• GIVEN DATA
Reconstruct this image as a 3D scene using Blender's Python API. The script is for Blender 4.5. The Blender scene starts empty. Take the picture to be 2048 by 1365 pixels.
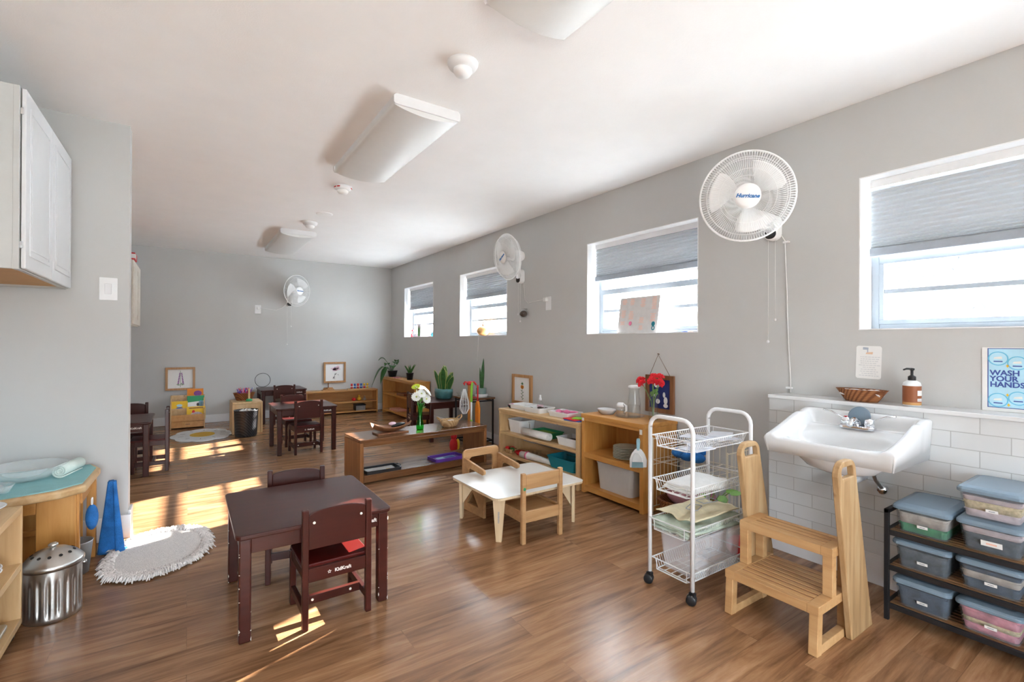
import bpy, math, random
from mathutils import Vector as V, Matrix as M, Euler
random.seed(7)
PI = math.pi
R = math.radians
SC = bpy.context.scene
COL = SC.collection

# ------------------------------------------------------------------ camera
F_PX, YAW, PITCH, ROLL, EYE = 955.2, R(34.128), R(0.139), R(0.239), 1.25
_d = V((math.sin(YAW)*math.cos(PITCH), math.cos(YAW)*math.cos(PITCH), math.sin(PITCH)))
_r = V((math.cos(YAW), -math.sin(YAW), 0.0))
_u = _r.cross(_d)
_R = _r*math.cos(ROLL) + _u*math.sin(ROLL)
_U = _u*math.cos(ROLL) - _r*math.sin(ROLL)
cam_data = bpy.data.cameras.new('camera')
cam_data.sensor_width = 36.0
cam_data.lens = F_PX/2048.0*36.0
cam_data.clip_start = 0.02
cam_data.clip_end = 300
cam = bpy.data.objects.new('camera', cam_data)
COL.objects.link(cam)
cm = M.Identity(4)
for i in range(3):
    cm[i][0], cm[i][1], cm[i][2] = _R[i], _U[i], -_d[i]
cm[0][3], cm[1][3], cm[2][3] = 0.0, 0.0, EYE
cam.matrix_world = cm
SC.camera = cam

# ------------------------------------------------------------------ light and exposure
SKY = (0.82, 0.92, 1.0)
SKY_STRENGTH = 11.0
SUN_STRENGTH = 22.0
SUN_ELEV, SUN_AZ = R(25.8), R(18.2)
SC.view_settings.view_transform = 'Standard'
SC.view_settings.look = 'None'
SC.view_settings.exposure = 1.7
SC.view_settings.gamma = 1.0
SC.view_settings.use_curve_mapping = False
cy = SC.cycles
cy.use_denoising = True
cy.max_bounces = 10
cy.diffuse_bounces = 6
cy.glossy_bounces = 4
cy.transmission_bounces = 6
cy.transparent_max_bounces = 24
cy.sample_clamp_indirect = 8.0
cy.caustics_reflective = False
cy.caustics_refractive = False

w = bpy.data.worlds.new('sky')
SC.world = w
w.use_nodes = True
nt = w.node_tree
nt.nodes.clear()
wo = nt.nodes.new('ShaderNodeOutputWorld')
bg = nt.nodes.new('ShaderNodeBackground')
tc = nt.nodes.new('ShaderNodeTexCoord')
sx = nt.nodes.new('ShaderNodeSeparateXYZ')
mr = nt.nodes.new('ShaderNodeMapRange')
mr.inputs[1].default_value = -0.05
mr.inputs[2].default_value = 0.12
mx = nt.nodes.new('ShaderNodeMixRGB')
mx.inputs[1].default_value = (0.50, 0.49, 0.46, 1)
mx.inputs[2].default_value = (*SKY, 1)
nt.links.new(tc.outputs['Generated'], sx.inputs[0])
nt.links.new(sx.outputs['Z'], mr.inputs[0])
nt.links.new(mr.outputs[0], mx.inputs[0])
nt.links.new(mx.outputs[0], bg.inputs['Color'])
bg.inputs['Strength'].default_value = SKY_STRENGTH
nt.links.new(bg.outputs[0], wo.inputs['Surface'])

sun_data = bpy.data.lights.new('sun', 'SUN')
sun_data.energy = SUN_STRENGTH
sun_data.angle = R(0.6)
sun_data.color = (1.0, 0.94, 0.86)
sun = bpy.data.objects.new('sun', sun_data)
COL.objects.link(sun)
_sd = V((-math.cos(SUN_ELEV)*math.cos(SUN_AZ), -math.cos(SUN_ELEV)*math.sin(SUN_AZ), -math.sin(SUN_ELEV)))
sun.rotation_euler = _sd.to_track_quat('-Z', 'Y').to_euler()
sun.location = (20, 8, 12)

def portal(name, loc, rot, sx_, sy_):
    l = bpy.data.lights.new(name, 'AREA')
    l.shape = 'RECTANGLE'
    l.size, l.size_y = sx_, sy_
    l.cycles.is_portal = True
    o = bpy.data.objects.new(name, l)
    COL.objects.link(o)
    o.location, o.rotation_euler = loc, rot
WIN_Y = [(-2.50, -1.30), (-0.06, 1.135), (2.165, 3.363), (4.741, 5.932), (6.814, 8.0)]
for a, b in WIN_Y:
    portal('window_portal', (3.42, (a+b)/2, 1.757), (0, PI/2, 0), 0.87, b-a)
portal('fill_door_portal', (-0.10, -3.22, 0.95), (PI/2, 0, 0), 1.54, 1.75)

# ------------------------------------------------------------------ helpers
class MB:
    """collects geometry of one mesh"""
    def __init__(s, T=None):
        s.v, s.f, s.sm = [], [], []
        s.T = T
    def add(s, vs, fs, smooth=False):
        n = len(s.v)
        for p in vs:
            p = V(p)
            s.v.append(s.T @ p if s.T is not None else p)
        for q in fs:
            s.f.append([n+i for i in q])
            s.sm.append(smooth)
        return s
    def box(s, x0, x1, y0, y1, z0, z1):
        return s.add([(x0,y0,z0),(x1,y0,z0),(x1,y1,z0),(x0,y1,z0),(x0,y0,z1),(x1,y0,z1),(x1,y1,z1),(x0,y1,z1)],
                     [(3,2,1,0),(4,5,6,7),(0,1,5,4),(1,2,6,5),(2,3,7,6),(3,0,4,7)])
    def bar(s, p, q, wd, ht, up=(0,0,1)):
        p, q = V(p), V(q)
        d = (q-p).normalized()
        u = V(up)
        if abs(d.dot(u)) > 0.98: u = V((0,1,0))
        a = d.cross(u).normalized()
        b = a.cross(d).normalized()
        a, b = a*wd/2, b*ht/2
        vs = [p-a-b, p+a-b, p+a+b, p-a+b, q-a-b, q+a-b, q+a+b, q-a+b]
        return s.add(vs, [(3,2,1,0),(4,5,6,7),(0,1,5,4),(1,2,6,5),(2,3,7,6),(3,0,4,7)])
    def tube(s, pts, r, n=8, closed=False, smooth=True, flat=1.0):
        pts = [V(p) for p in pts]
        m = len(pts)
        rs = r if isinstance(r, (list, tuple)) else [r]*m
        vs, fs = [], []
        prev = None
        for i, p in enumerate(pts):
            if closed: d = pts[(i+1) % m]-pts[i-1]
            else: d = pts[min(i+1, m-1)]-pts[max(i-1, 0)]
            if d.length < 1e-9: d = V((0,0,1))
            d.normalize()
            if prev is None:
                u = V((0,0,1)) if abs(d.z) < 0.9 else V((1,0,0))
                a = d.cross(u).normalized()
            else:
                a = prev-d*prev.dot(d)
                if a.length < 1e-6: a = d.orthogonal()
                a.normalize()
            prev = a
            b = d.cross(a)
            for k in range(n):
                t = 2*PI*k/n
                vs.append(p+(a*math.cos(t)+b*math.sin(t)*flat)*rs[i])
        for i in range(m if closed else m-1):
            j = (i+1) % m
            for k in range(n):
                fs.append((i*n+k, i*n+(k+1) % n, j*n+(k+1) % n, j*n+k))
        if not closed:
            fs.append(tuple(range(n-1, -1, -1)))
            fs.append(tuple((m-1)*n+k for k in range(n)))
        return s.add(vs, fs, smooth)
    def lathe(s, prof, c=(0,0,0), n=24, smooth=True, sx=1.0, sy=1.0, caps=True):
        vs, fs = [], []
        m = len(prof)
        for r, z in prof:
            for k in range(n):
                t = 2*PI*k/n
                vs.append((c[0]+r*sx*math.cos(t), c[1]+r*sy*math.sin(t), c[2]+z))
        for i in range(m-1):
            for k in range(n):
                fs.append((i*n+k, i*n+(k+1) % n, (i+1)*n+(k+1) % n, (i+1)*n+k))
        if caps:
            if prof[0][0] > 1e-5: fs.append(tuple(range(n-1, -1, -1)))
            if prof[-1][0] > 1e-5: fs.append(tuple((m-1)*n+k for k in range(n)))
        return s.add(vs, fs, smooth)
    def prism(s, poly, z0, z1, T=None, smooth=False):
        n = len(poly)
        vs = [V((p[0], p[1], z0)) for p in poly]+[V((p[0], p[1], z1)) for p in poly]
        if T is not None: vs = [T @ p for p in vs]
        fs = [tuple(range(n-1, -1, -1)), tuple(range(n, 2*n))]
        fs += [(i, (i+1) % n, n+(i+1) % n, n+i) for i in range(n)]
        return s.add(vs, fs, smooth)
    def ring(s, outer, inner, z0, z1, T=None):
        n = len(outer)
        vs = [V((p[0], p[1], z)) for z in (z0, z1) for lp in (outer, inner) for p in lp]
        if T is not None: vs = [T @ p for p in vs]
        o0, i0, o1, i1 = 0, n, 2*n, 3*n
        fs = []
        for k in range(n):
            j = (k+1) % n
            fs += [(o0+k, o0+j, o1+j, o1+k), (i0+j, i0+k, i1+k, i1+j), (o1+k, o1+j, i1+j, i1+k), (o0+j, o0+k, i0+k, i0+j)]
        return s.add(vs, fs)
    def grid(s, fn, nu, nv, smooth=True, closed=False):
        vs = [fn(i/(nu if closed else nu-1), j/(nv-1)) for i in range(nu) for j in range(nv)]
        fs = []
        for i in range(nu if closed else nu-1):
            k = (i+1) % nu
            for j in range(nv-1):
                fs.append((i*nv+j, k*nv+j, k*nv+j+1, i*nv+j+1))
        return s.add(vs, fs, smooth)
    def ball(s, c, r, sc=(1,1,1), n=12, m=8):
        prof = [(max(1e-6, math.sin(PI*i/m))*r, -math.cos(PI*i/m)*r) for i in range(m+1)]
        vs, fs = [], []
        for rr, z in prof:
            for k in range(n):
                t = 2*PI*k/n
                vs.append((c[0]+rr*sc[0]*math.cos(t), c[1]+rr*sc[1]*math.sin(t), c[2]+z*sc[2]))
        for i in range(m):
            for k in range(n):
                fs.append((i*n+k, i*n+(k+1) % n, (i+1)*n+(k+1) % n, (i+1)*n+k))
        return s.add(vs, fs, True)

def rrect(x0, x1, y0, y1, r, n=5):
    out = []
    for cx, cyy, a0 in ((x1-r, y1-r, 0), (x0+r, y1-r, 90), (x0+r, y0+r, 180), (x1-r, y0+r, 270)):
        for k in range(n+1):
            t = R(a0+90*k/n)
            out.append((cx+r*math.cos(t), cyy+r*math.sin(t)))
    return out

def tf(loc=(0,0,0), rot=(0,0,0)):
    return M.Translation(V(loc)) @ Euler(rot, 'XYZ').to_matrix().to_4x4()
PXZ = M(((1,0,0,0),(0,0,1,0),(0,1,0,0),(0,0,0,1)))      # (a,b,h) -> x=a, z=b, y=h
PYZ = M(((0,0,1,0),(1,0,0,0),(0,1,0,0),(0,0,0,1)))      # (a,b,h) -> y=a, z=b, x=h

def obj(name, mb, mat, parent=None, loc=None, rot=None, bevel=0.0, seg=2, solid=0.0, sub=0):
    me = bpy.data.meshes.new(name)
    me.from_pydata([tuple(p) for p in mb.v], [], mb.f)
    me.polygons.foreach_set('use_smooth', mb.sm)
    for m_ in (mat if isinstance(mat, (list, tuple)) else [mat]): me.materials.append(m_)
    me.update()
    o = bpy.data.objects.new(name, me)
    COL.objects.link(o)
    if parent is not None: o.parent = parent
    if loc is not None: o.location = loc
    if rot is not None: o.rotation_euler = rot
    if solid:
        k = o.modifiers.new('solid', 'SOLIDIFY'); k.thickness = solid; k.offset = 0
    if bevel:
        k = o.modifiers.new('bevel', 'BEVEL'); k.width = bevel; k.segments = seg; k.limit_method = 'ANGLE'; k.angle_limit = R(35)
        k.harden_normals = False
    if sub:
        k = o.modifiers.new('sub', 'SUBSURF'); k.levels = sub; k.render_levels = sub
    return o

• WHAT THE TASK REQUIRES
Give back exactly the lines from the first line of the data through the line with "COL = SC.collection", pictures excluded.

• THE SOLUTION
Reconstruct this image as a 3D scene using Blender's Python API. The script is for Blender 4.5. The Blender scene starts empty. Take the picture to be 2048 by 1365 pixels.
import bpy, math, random
from mathutils import Vector as V, Matrix as M, Euler
random.seed(7)
PI = math.pi
R = math.radians
SC = bpy.context.scene
COL = SC.collection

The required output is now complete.